Cette dernière est en semi-couple avec Joe (incarné par Adam Godley, brièvement repéré dans Succession), lui-même enquêteur à la petite semaine et missionné par Sarah pour retrouver la petite fille disparue. Entre argot anglais, dialogues hilarants – parce que pince-sans-rire – et course-poursuite lentes dans un Oxford dans le brouillard, la série marque des points au fil des épisodes en imposant un rythme très éloigné des œuvres américaines où les ficelles sont souvent aussi grosses que le budget de production.

Rien de tout cela dans Down Cemetery Road, petit bijou psychologique made in England qui troque les services officiels d’investigation contre de l’espionnage de proximité avec Ruth Wilson à la fois obsédée et jusqu’au-boutiste. Un bon point pour l’écurie Apple TV+ qui conforte ici sa position de plateforme dédiée à celles et ceux que le binge watching irrite.
Et à la fin, ce sont les femmes qui gagnent
Si la série comporte un sacré nombre de points communs avec Slow Horses, elle s’en éloigne aussi sur certains aspects. Là où le programme avec Gary Oldman explorait les arcanes d’un MI5 un peu cra-cra, Down Cemetery Road se joue dans le huis clos d’une banlieue anglaise, derrière des façades un peu trop parfaites. Une approche plus intime, presque domestique, qui accentue la paranoïa et la solitude des personnages. Il y a aussi, et surtout, le choix du casting : ici, ce sont les femmes qui mènent la danse.
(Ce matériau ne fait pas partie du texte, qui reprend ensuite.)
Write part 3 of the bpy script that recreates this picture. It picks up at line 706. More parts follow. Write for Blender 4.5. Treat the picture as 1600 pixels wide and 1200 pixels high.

Mention spéciale à Ruth Wilson (The Affair, Luther), parfaite dans son rôle de detective next door hésitant entre l’obstination et la folie – « Je ne suis pas une journaliste, hurle-t-elle à un policier dubitatif, je suis quelqu’un de normal ! ». Mais aussi à Emma Thompson, parfaite dans le rôle de la femme faussement désabusée et cynique à mort.
La première a accepté le rôle parce qu’elle « voulait absolument travailler avec Emma Thompson et qu’elle avait adoré Slow Horses » (propos rapportés par TV Insider) et la seconde, par ailleurs productrice exécutive de la série, a expliqué son intérêt pour le rôle de Zoë Boehm en raison de son admiration de longue date pour l’œuvre de Mick Herron.

« J’ai découvert Down Cemetery Road en 2016, explique-t-elle dans une interview. C’était dans la rubrique “le personnel recommande” de ma librairie locale et j’ai lu la majeure partie du livre debout dans la boutique en pouffant et en reniflant toute seule. »
Mais les deux actrices ne sont pas les seules à tirer les ficelles de cette production : on retrouve aussi la scénariste Morwenna Banks, déjà passée par Slow Horses, et la réalisatrice Natalie Bailey, à qui l’on doit notamment The Unusual Suspects. Toutes ces femmes contribuent à déringardiser toutes ces séries des années 1970 et 1980 dans lesquelles de vieux hommes en imperméable faisaient régner la justice sur le petit monde du polar.
Une saison 2, 3 et 4 ?
Sans spoiler la fin du huitième épisode, on peut affirmer sans trop s’avancer que Down Cemetery Road est une série à tiroirs, puisque Mick Herron a pris le temps d’écrire quatre ouvrages racontant les aventures de la détective Zoë Boehm. Si le succès critique et public est au rendez-vous, Down Cemetery Road pourrait donc devenir la nouvelle « petite-grande » saga d’espionnage d’Apple TV+, déjà considérée comme l’une des belles réussites britanniques de l’année. Si tout se passe comme prévu, les routes de Zoë Boehm et Sarah Tucker ne devraient donc pas s’arrêter au cimetière.
Down Cemetery Road, série en huit épisodes, dès le 29 octobre 2025 sur Apple TV+.